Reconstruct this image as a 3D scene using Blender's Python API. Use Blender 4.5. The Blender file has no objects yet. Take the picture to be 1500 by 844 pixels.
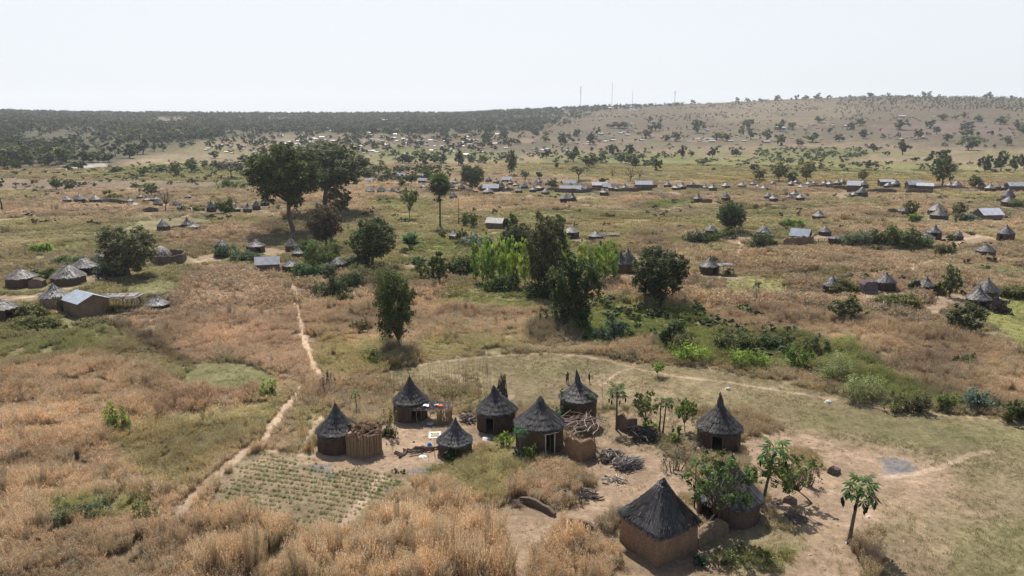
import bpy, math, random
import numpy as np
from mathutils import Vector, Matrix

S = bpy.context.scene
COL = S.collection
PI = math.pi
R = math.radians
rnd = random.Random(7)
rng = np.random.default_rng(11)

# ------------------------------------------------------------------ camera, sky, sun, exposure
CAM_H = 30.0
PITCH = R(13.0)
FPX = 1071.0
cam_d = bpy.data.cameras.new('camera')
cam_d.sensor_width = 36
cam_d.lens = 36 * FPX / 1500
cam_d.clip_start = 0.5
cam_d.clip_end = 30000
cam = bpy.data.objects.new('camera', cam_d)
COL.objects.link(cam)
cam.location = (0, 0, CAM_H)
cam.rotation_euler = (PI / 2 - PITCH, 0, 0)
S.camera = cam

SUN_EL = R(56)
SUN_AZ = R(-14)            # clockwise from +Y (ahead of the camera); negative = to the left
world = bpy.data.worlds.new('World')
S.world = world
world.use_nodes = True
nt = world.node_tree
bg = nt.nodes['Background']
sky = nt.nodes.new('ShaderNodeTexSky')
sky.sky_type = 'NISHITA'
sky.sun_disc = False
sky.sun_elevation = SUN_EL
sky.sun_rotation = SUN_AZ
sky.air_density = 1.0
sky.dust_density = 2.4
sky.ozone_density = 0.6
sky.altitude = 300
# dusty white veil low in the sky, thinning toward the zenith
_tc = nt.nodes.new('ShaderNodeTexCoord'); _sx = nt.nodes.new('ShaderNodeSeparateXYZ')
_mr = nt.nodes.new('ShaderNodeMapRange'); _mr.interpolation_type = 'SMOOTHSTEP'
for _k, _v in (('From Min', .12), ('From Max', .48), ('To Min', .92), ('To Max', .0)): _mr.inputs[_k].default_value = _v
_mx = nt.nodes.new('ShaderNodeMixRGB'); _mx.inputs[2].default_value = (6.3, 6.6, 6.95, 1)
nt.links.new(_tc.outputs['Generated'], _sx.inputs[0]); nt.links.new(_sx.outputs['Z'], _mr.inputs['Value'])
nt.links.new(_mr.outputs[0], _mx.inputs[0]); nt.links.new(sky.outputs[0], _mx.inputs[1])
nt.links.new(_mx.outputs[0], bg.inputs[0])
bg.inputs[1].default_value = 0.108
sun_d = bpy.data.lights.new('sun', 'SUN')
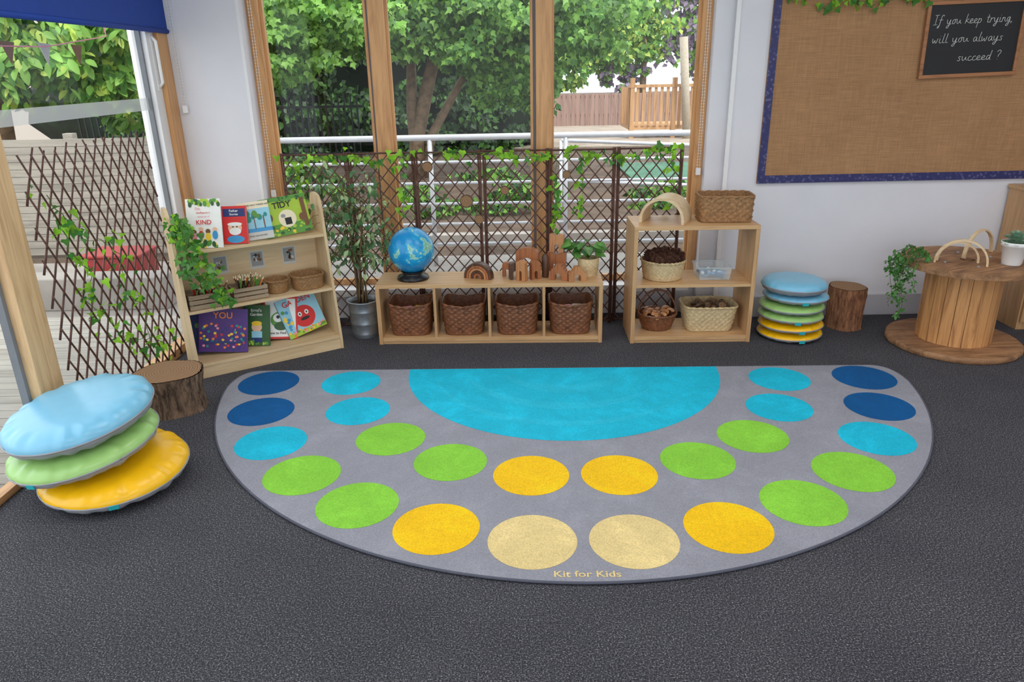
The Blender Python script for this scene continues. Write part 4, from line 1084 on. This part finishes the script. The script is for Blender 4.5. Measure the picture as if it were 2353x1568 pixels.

......

WHAT TO WORK ON: From the data above, write out everything exactly except the pictures.

FULL SOLUTION:
Reconstruct this image as a 3D scene using Blender's Python API. Use Blender 4.5. The Blender file has no objects yet. Take the picture to be 1500 by 844 pixels.
import bpy, math, random
import numpy as np
from mathutils import Vector, Matrix

S = bpy.context.scene
COL = S.collection
PI = math.pi
R = math.radians
rnd = random.Random(7)
rng = np.random.default_rng(11)

# ------------------------------------------------------------------ camera, sky, sun, exposure
CAM_H = 30.0
PITCH = R(13.0)
FPX = 1071.0
cam_d = bpy.data.cameras.new('camera')
cam_d.sensor_width = 36
cam_d.lens = 36 * FPX / 1500
cam_d.clip_start = 0.5
cam_d.clip_end = 30000
cam = bpy.data.objects.new('camera', cam_d)
COL.objects.link(cam)
cam.location = (0, 0, CAM_H)
cam.rotation_euler = (PI / 2 - PITCH, 0, 0)
S.camera = cam

SUN_EL = R(56)
SUN_AZ = R(-14)            # clockwise from +Y (ahead of the camera); negative = to the left
world = bpy.data.worlds.new('World')
S.world = world
world.use_nodes = True
nt = world.node_tree
bg = nt.nodes['Background']
sky = nt.nodes.new('ShaderNodeTexSky')
sky.sky_type = 'NISHITA'
sky.sun_disc = False
sky.sun_elevation = SUN_EL
sky.sun_rotation = SUN_AZ
sky.air_density = 1.0
sky.dust_density = 2.4
sky.ozone_density = 0.6
sky.altitude = 300
# dusty white veil low in the sky, thinning toward the zenith
_tc = nt.nodes.new('ShaderNodeTexCoord'); _sx = nt.nodes.new('ShaderNodeSeparateXYZ')
_mr = nt.nodes.new('ShaderNodeMapRange'); _mr.interpolation_type = 'SMOOTHSTEP'
for _k, _v in (('From Min', .12), ('From Max', .48), ('To Min', .92), ('To Max', .0)): _mr.inputs[_k].default_value = _v
_mx = nt.nodes.new('ShaderNodeMixRGB'); _mx.inputs[2].default_value = (6.3, 6.6, 6.95, 1)
nt.links.new(_tc.outputs['Generated'], _sx.inputs[0]); nt.links.new(_sx.outputs['Z'], _mr.inputs['Value'])
nt.links.new(_mr.outputs[0], _mx.inputs[0]); nt.links.new(sky.outputs[0], _mx.inputs[1])
nt.links.new(_mx.outputs[0], bg.inputs[0])
bg.inputs[1].default_value = 0.108
sun_d = bpy.data.lights.new('sun', 'SUN')
The Blender Python script for this scene continues. Write part 4, from line 1084 on. This part finishes the script. The script is for Blender 4.5. Measure the picture as if it were 2353x1568 pixels.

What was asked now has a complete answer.